Was ist mit den Menschen? Ist dieses Geschlecht, ist diese Gattung einfach nur blöde? „Also man kann ja über den ollen Kalubeit sagen, was man will, aber hilfsbereit war der. Hat mal seine Beziehungen spielen lassen für mich, und schon hatte ich 'ne Auspuffanlage für meinen Wartburg. War zwar eene vom Barkas, aber passte ooch.“ Dass der Hippi aus'm Dritten von der Polizei die langen Haare abgeschoren bekam und später, als er die Repressionen nicht mehr aushielt, von „Olle Kalubeit“ nach Bautzen II verfrachtet wurde, weil er im Hausflur besoffen rumgebrüllt hatte, er wollen nach'm Westen, vergessen, vergessen.
Olle Kalubeit soll mal, bevor er zu „Horch und Guck“ ging, Lehrer gewesen sein. Sogar unter Adolfen schon. So einer mit 'nem runden Parteizeichen auf dem Revers. Na ja, letzten Endes – 'n feiner Lehrer war der. Alles was recht ist. Schade, dass der dann wegging. Nu isser tot. De Mortuis nihil nisi bene.
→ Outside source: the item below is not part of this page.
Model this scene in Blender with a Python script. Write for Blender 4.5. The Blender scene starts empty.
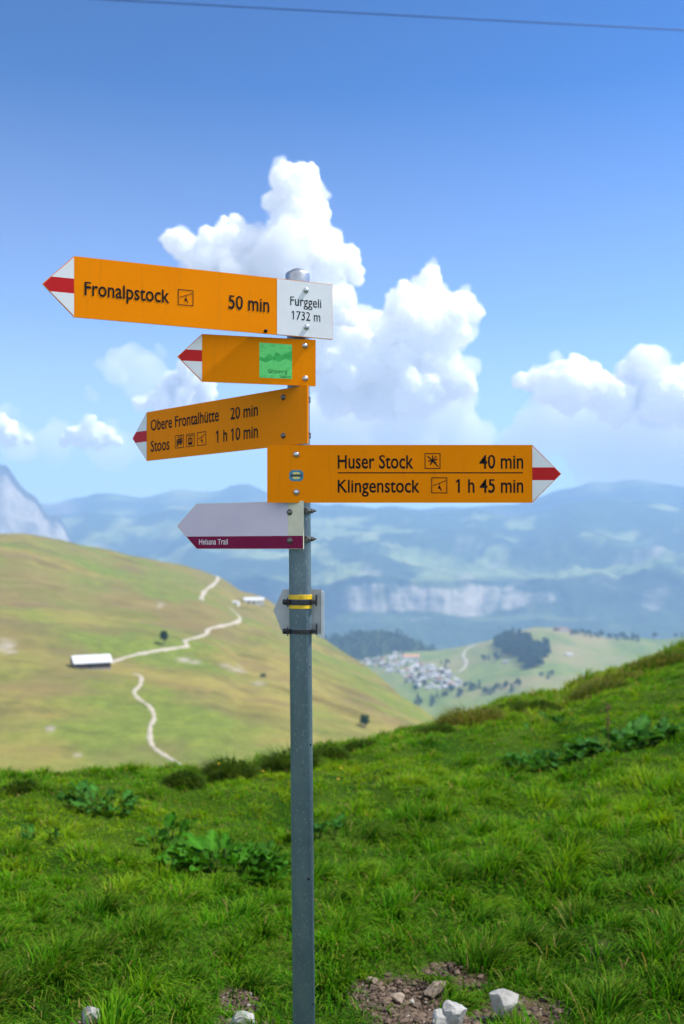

Und wieder kommt uns Vater Liebermann in den Sinn, der angesichts der widerwärtigen Straßenbeleuchtung der Berliner Alle Unter den Linden am 30. Januar 1933 lakonisch formulierte, er könne gar nicht so viel fressen, wie er kotzen wollte. Verständlich, sehr, sehr verständlich.